La croissance des seules réserves dépasse ce chiffre, même sans la Réserve fédérale. Le problème est que les banques centrales préfèrent les maturités les plus courtes et que les obligations U.S. ne sont pas les seuls actifs de réserve. Ces affirmations ne sont pas dénuées de fondement mais ignorent les effets des rendements négatifs ailleurs.
Les marchés obligataires du G4 s’élèvent à 23 400 milliards USD (12.100 milliards USD en bons du Trésor U.S., 7 900 milliards USD en JGB, 2 100 milliards USD en Gilts, et 1 300 milliards USD en Bunds). Mais si nous excluons les presque 90 % de JGB détenus en dernier ressort par les investisseurs nationaux, les marchés obligataires sans risque du G4 sont plus proches du chiffre de 16 000 milliards USD.
Etant donné que près de 40 % du marché du German Bund présentent des rendements nominaux négatifs et que la totalité de la courbe du Gilt est négative en termes réels, les options qui s’offrent aux investisseurs sont limitées.
Les rendements nominaux négatifs provoquent une extension significative de la duration sur les marchés obligataires de la zone euro, qui se répercute à son tour sur les bons du Trésor américain.
De nombreux investisseurs sont soumis à l’interdiction d’acheter des rendements nominaux négatifs et sont contraints de se reporter sur des durations plus longues ou sur une moindre qualité de crédit. Ils se déportent ainsi du segment inférieur à 3 ans vers le segment du 5 ans, alors que les trésoriers des banques évoluent de plus en plus vers le segment du 7 ans – tous ces intervenants accentuant ainsi la pression sur les rendements à plus long terme.
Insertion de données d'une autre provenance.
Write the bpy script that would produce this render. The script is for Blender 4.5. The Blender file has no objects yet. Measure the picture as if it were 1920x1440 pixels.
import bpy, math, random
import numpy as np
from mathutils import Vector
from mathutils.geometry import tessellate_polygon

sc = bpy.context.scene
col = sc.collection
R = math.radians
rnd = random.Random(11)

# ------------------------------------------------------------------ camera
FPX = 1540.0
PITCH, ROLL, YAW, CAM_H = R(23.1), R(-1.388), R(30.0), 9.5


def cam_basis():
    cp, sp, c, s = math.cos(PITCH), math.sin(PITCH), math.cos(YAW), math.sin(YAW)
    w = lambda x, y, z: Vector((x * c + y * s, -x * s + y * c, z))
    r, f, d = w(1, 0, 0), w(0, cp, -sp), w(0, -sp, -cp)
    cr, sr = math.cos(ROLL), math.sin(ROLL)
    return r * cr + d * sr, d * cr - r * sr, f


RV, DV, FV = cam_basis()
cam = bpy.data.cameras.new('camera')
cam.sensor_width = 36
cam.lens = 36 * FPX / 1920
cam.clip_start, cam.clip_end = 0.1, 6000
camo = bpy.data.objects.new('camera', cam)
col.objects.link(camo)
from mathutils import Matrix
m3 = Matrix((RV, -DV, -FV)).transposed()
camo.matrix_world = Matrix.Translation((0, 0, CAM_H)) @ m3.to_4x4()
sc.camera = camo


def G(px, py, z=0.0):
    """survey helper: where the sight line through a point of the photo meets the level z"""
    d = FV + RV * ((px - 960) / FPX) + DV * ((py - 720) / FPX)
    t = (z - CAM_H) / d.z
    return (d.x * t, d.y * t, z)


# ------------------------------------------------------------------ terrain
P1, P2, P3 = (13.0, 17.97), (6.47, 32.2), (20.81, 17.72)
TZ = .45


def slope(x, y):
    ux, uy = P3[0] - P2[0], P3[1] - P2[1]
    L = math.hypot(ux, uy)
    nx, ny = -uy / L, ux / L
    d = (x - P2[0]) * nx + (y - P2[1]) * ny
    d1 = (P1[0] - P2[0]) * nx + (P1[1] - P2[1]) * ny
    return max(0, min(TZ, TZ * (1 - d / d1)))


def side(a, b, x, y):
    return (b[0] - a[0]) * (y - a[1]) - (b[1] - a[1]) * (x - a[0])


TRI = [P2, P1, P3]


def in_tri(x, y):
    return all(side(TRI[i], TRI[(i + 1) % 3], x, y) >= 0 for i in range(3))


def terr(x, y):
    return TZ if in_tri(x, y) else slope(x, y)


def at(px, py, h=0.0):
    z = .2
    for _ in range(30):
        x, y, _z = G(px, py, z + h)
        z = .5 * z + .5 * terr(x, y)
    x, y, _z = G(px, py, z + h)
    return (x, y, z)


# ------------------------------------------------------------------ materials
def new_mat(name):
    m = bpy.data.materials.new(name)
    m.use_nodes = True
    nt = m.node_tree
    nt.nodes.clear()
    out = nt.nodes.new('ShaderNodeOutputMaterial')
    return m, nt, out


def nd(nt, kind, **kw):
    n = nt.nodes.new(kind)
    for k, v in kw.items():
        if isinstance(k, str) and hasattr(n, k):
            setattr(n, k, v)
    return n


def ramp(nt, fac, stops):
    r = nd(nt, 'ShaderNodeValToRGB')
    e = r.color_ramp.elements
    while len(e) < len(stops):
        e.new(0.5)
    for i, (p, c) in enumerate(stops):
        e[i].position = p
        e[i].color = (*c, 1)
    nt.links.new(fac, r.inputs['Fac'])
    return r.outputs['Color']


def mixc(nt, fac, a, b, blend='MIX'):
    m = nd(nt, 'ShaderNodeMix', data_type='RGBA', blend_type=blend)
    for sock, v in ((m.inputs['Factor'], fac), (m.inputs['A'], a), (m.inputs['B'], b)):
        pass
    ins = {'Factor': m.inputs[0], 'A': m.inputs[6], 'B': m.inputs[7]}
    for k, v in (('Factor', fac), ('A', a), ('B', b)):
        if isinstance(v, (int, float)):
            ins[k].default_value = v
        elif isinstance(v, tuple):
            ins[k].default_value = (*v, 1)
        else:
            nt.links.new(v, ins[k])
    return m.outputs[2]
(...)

Les autres acheteurs sont également contraints d’évoluer vers des maturités de très longue durée, exerçant ainsi une pression à la baisse sur les rendements à long terme.
Pour faire face à leurs engagements, les assureurs-vie européens sont désormais contraint de prendre un risque important de duration : les compagnies d’assurance-vie françaises ont besoin de détenir des OAT à 35 ans pour couvrir leur garantie moyenne de 2,4 %, alors que leurs homologues italiennes ont besoin de détenir des BTP à 30 ans pour couvrir leur garantie de 3,5 %.
L’extension de la duration pourrait être essentiellement ressentie sur les marchés locaux, mais du fait que les obligations à long terme des Etats-Unis restent le “véhicule mondial de duration” une répercussion sur les courbes de taux des Etats-Unis est hautement probable.
Nous prévoyons que le biais d’aplatissement sur les courbes de taux aux Etats-Unis va se déployer largement en ligne avec les modèles historiques – même en tenant compte de la tombée de rideau imminente pour le QE de la Réserve fédérale.
Au cours du cycle 2004-06, l’insuffisance de l’offre de 30 ans a soutenu le segment long de la courbe des taux des Etats-Unis. Dans ce cycle haussier les craintes de déflation au niveau mondial et les taux négatifs vont probablement jouer le même rôle.
Mais les conséquences resteront les mêmes : un aplatissement des courbes de taux aux Etats-Unis au moment où la Réserve fédérale s’engage dans une phase haussière.